### Required task:
Each record must be reproduced exactly as it is shown.

### Entries with scene source code:
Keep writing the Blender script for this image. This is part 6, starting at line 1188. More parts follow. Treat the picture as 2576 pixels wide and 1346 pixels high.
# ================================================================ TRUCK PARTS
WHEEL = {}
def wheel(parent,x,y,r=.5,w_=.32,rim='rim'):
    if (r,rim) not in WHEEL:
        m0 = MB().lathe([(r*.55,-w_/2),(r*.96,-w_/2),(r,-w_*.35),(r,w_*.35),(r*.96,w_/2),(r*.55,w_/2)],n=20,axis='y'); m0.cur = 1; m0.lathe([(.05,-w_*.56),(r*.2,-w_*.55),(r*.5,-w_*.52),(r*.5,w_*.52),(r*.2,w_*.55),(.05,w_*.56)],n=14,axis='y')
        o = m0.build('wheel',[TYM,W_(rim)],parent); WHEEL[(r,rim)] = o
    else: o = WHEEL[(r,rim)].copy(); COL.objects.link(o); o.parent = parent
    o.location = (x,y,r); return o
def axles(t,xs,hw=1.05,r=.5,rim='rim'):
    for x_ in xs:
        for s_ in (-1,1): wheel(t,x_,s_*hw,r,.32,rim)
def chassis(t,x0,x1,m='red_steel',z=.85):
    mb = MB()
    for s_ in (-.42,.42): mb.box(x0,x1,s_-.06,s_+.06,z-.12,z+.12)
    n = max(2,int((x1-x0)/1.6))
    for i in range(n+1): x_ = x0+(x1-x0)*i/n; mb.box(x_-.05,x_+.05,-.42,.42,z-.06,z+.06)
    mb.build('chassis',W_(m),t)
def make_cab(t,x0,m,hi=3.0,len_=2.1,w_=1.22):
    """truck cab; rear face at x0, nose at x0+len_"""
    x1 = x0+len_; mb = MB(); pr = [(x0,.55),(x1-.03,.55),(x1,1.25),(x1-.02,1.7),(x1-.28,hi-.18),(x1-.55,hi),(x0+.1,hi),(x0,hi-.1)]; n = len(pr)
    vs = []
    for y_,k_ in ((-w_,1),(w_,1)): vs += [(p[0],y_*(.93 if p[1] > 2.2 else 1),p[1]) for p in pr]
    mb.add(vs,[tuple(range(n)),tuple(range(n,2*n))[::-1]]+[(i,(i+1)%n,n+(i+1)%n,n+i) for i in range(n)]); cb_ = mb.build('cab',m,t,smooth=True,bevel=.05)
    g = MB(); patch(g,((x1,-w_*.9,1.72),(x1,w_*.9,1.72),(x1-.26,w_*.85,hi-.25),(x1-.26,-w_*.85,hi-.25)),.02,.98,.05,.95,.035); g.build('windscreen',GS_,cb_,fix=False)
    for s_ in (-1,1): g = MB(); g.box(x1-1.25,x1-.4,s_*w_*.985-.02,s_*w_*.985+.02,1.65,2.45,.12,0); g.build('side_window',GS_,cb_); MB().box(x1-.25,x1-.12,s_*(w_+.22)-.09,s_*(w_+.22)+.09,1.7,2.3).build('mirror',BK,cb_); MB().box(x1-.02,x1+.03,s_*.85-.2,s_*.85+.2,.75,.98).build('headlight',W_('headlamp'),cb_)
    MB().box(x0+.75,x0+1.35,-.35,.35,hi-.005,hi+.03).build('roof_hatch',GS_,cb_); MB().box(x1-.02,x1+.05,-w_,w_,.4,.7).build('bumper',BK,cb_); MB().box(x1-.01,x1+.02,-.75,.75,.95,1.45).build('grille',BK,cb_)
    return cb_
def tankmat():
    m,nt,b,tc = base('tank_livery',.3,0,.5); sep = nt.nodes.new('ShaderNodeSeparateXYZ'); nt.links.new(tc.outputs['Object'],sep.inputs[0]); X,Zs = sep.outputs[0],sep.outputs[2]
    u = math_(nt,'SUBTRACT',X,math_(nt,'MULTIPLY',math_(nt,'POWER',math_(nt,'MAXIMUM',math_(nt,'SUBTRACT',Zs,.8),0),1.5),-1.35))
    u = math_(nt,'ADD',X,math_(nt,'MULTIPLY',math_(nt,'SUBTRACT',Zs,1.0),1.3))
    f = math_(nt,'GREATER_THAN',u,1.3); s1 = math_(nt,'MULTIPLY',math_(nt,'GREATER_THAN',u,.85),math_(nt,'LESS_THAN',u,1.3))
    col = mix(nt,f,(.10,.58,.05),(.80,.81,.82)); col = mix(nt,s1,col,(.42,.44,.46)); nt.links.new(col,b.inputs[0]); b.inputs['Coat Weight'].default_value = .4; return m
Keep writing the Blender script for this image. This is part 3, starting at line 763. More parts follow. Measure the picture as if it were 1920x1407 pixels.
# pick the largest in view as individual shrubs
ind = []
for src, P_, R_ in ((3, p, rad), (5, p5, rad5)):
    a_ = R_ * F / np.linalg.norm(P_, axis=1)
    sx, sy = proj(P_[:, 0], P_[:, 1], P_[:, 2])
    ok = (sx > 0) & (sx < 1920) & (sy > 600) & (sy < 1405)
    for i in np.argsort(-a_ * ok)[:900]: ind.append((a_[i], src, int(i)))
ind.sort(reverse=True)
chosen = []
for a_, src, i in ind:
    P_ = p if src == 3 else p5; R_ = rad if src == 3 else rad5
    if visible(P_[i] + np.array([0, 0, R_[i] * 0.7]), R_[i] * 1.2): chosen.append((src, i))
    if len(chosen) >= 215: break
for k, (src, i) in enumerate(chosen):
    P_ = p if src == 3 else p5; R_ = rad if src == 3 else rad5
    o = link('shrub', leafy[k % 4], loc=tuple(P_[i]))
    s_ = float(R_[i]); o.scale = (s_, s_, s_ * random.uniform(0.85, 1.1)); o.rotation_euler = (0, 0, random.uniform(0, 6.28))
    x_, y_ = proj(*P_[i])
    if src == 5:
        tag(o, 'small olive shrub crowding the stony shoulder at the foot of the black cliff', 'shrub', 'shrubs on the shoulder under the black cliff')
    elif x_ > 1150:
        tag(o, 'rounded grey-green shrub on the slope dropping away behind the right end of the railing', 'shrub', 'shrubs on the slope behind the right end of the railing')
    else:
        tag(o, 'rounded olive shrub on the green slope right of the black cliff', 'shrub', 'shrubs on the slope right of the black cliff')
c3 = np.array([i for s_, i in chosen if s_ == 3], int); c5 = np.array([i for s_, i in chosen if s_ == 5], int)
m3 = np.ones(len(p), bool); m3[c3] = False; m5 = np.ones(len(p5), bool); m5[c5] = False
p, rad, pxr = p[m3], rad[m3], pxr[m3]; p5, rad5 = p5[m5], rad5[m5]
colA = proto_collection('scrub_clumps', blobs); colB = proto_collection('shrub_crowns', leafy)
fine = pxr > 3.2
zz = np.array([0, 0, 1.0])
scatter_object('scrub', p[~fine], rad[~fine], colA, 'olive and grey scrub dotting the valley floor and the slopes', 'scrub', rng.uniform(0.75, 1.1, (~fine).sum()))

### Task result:
Keep writing the Blender script for this image. This is part 6, starting at line 1188. More parts follow. Treat the picture as 2576 pixels wide and 1346 pixels high.
# ================================================================ TRUCK PARTS
WHEEL = {}
def wheel(parent,x,y,r=.5,w_=.32,rim='rim'):
    if (r,rim) not in WHEEL:
        m0 = MB().lathe([(r*.55,-w_/2),(r*.96,-w_/2),(r,-w_*.35),(r,w_*.35),(r*.96,w_/2),(r*.55,w_/2)],n=20,axis='y'); m0.cur = 1; m0.lathe([(.05,-w_*.56),(r*.2,-w_*.55),(r*.5,-w_*.52),(r*.5,w_*.52),(r*.2,w_*.55),(.05,w_*.56)],n=14,axis='y')
        o = m0.build('wheel',[TYM,W_(rim)],parent); WHEEL[(r,rim)] = o
    else: o = WHEEL[(r,rim)].copy(); COL.objects.link(o); o.parent = parent
    o.location = (x,y,r); return o
def axles(t,xs,hw=1.05,r=.5,rim='rim'):
    for x_ in xs:
        for s_ in (-1,1): wheel(t,x_,s_*hw,r,.32,rim)
def chassis(t,x0,x1,m='red_steel',z=.85):
    mb = MB()
    for s_ in (-.42,.42): mb.box(x0,x1,s_-.06,s_+.06,z-.12,z+.12)
    n = max(2,int((x1-x0)/1.6))
    for i in range(n+1): x_ = x0+(x1-x0)*i/n; mb.box(x_-.05,x_+.05,-.42,.42,z-.06,z+.06)
    mb.build('chassis',W_(m),t)
def make_cab(t,x0,m,hi=3.0,len_=2.1,w_=1.22):
    """truck cab; rear face at x0, nose at x0+len_"""
    x1 = x0+len_; mb = MB(); pr = [(x0,.55),(x1-.03,.55),(x1,1.25),(x1-.02,1.7),(x1-.28,hi-.18),(x1-.55,hi),(x0+.1,hi),(x0,hi-.1)]; n = len(pr)
    vs = []
    for y_,k_ in ((-w_,1),(w_,1)): vs += [(p[0],y_*(.93 if p[1] > 2.2 else 1),p[1]) for p in pr]
    mb.add(vs,[tuple(range(n)),tuple(range(n,2*n))[::-1]]+[(i,(i+1)%n,n+(i+1)%n,n+i) for i in range(n)]); cb_ = mb.build('cab',m,t,smooth=True,bevel=.05)
    g = MB(); patch(g,((x1,-w_*.9,1.72),(x1,w_*.9,1.72),(x1-.26,w_*.85,hi-.25),(x1-.26,-w_*.85,hi-.25)),.02,.98,.05,.95,.035); g.build('windscreen',GS_,cb_,fix=False)
    for s_ in (-1,1): g = MB(); g.box(x1-1.25,x1-.4,s_*w_*.985-.02,s_*w_*.985+.02,1.65,2.45,.12,0); g.build('side_window',GS_,cb_); MB().box(x1-.25,x1-.12,s_*(w_+.22)-.09,s_*(w_+.22)+.09,1.7,2.3).build('mirror',BK,cb_); MB().box(x1-.02,x1+.03,s_*.85-.2,s_*.85+.2,.75,.98).build('headlight',W_('headlamp'),cb_)
    MB().box(x0+.75,x0+1.35,-.35,.35,hi-.005,hi+.03).build('roof_hatch',GS_,cb_); MB().box(x1-.02,x1+.05,-w_,w_,.4,.7).build('bumper',BK,cb_); MB().box(x1-.01,x1+.02,-.75,.75,.95,1.45).build('grille',BK,cb_)
    return cb_
def tankmat():
    m,nt,b,tc = base('tank_livery',.3,0,.5); sep = nt.nodes.new('ShaderNodeSeparateXYZ'); nt.links.new(tc.outputs['Object'],sep.inputs[0]); X,Zs = sep.outputs[0],sep.outputs[2]
    u = math_(nt,'SUBTRACT',X,math_(nt,'MULTIPLY',math_(nt,'POWER',math_(nt,'MAXIMUM',math_(nt,'SUBTRACT',Zs,.8),0),1.5),-1.35))
    u = math_(nt,'ADD',X,math_(nt,'MULTIPLY',math_(nt,'SUBTRACT',Zs,1.0),1.3))
    f = math_(nt,'GREATER_THAN',u,1.3); s1 = math_(nt,'MULTIPLY',math_(nt,'GREATER_THAN',u,.85),math_(nt,'LESS_THAN',u,1.3))
    col = mix(nt,f,(.10,.58,.05),(.80,.81,.82)); col = mix(nt,s1,col,(.42,.44,.46)); nt.links.new(col,b.inputs[0]); b.inputs['Coat Weight'].default_value = .4; return m
Keep writing the Blender script for this image. This is part 3, starting at line 763. More parts follow. Measure the picture as if it were 1920x1407 pixels.
# pick the largest in view as individual shrubs
ind = []
for src, P_, R_ in ((3, p, rad), (5, p5, rad5)):
    a_ = R_ * F / np.linalg.norm(P_, axis=1)
    sx, sy = proj(P_[:, 0], P_[:, 1], P_[:, 2])
    ok = (sx > 0) & (sx < 1920) & (sy > 600) & (sy < 1405)
    for i in np.argsort(-a_ * ok)[:900]: ind.append((a_[i], src, int(i)))
ind.sort(reverse=True)
chosen = []
for a_, src, i in ind:
    P_ = p if src == 3 else p5; R_ = rad if src == 3 else rad5
    if visible(P_[i] + np.array([0, 0, R_[i] * 0.7]), R_[i] * 1.2): chosen.append((src, i))
    if len(chosen) >= 215: break
for k, (src, i) in enumerate(chosen):
    P_ = p if src == 3 else p5; R_ = rad if src == 3 else rad5
    o = link('shrub', leafy[k % 4], loc=tuple(P_[i]))
    s_ = float(R_[i]); o.scale = (s_, s_, s_ * random.uniform(0.85, 1.1)); o.rotation_euler = (0, 0, random.uniform(0, 6.28))
    x_, y_ = proj(*P_[i])
    if src == 5:
        tag(o, 'small olive shrub crowding the stony shoulder at the foot of the black cliff', 'shrub', 'shrubs on the shoulder under the black cliff')
    elif x_ > 1150:
        tag(o, 'rounded grey-green shrub on the slope dropping away behind the right end of the railing', 'shrub', 'shrubs on the slope behind the right end of the railing')
    else:
        tag(o, 'rounded olive shrub on the green slope right of the black cliff', 'shrub', 'shrubs on the slope right of the black cliff')
c3 = np.array([i for s_, i in chosen if s_ == 3], int); c5 = np.array([i for s_, i in chosen if s_ == 5], int)
m3 = np.ones(len(p), bool); m3[c3] = False; m5 = np.ones(len(p5), bool); m5[c5] = False
p, rad, pxr = p[m3], rad[m3], pxr[m3]; p5, rad5 = p5[m5], rad5[m5]
colA = proto_collection('scrub_clumps', blobs); colB = proto_collection('shrub_crowns', leafy)
fine = pxr > 3.2
zz = np.array([0, 0, 1.0])
scatter_object('scrub', p[~fine], rad[~fine], colA, 'olive and grey scrub dotting the valley floor and the slopes', 'scrub', rng.uniform(0.75, 1.1, (~fine).sum()))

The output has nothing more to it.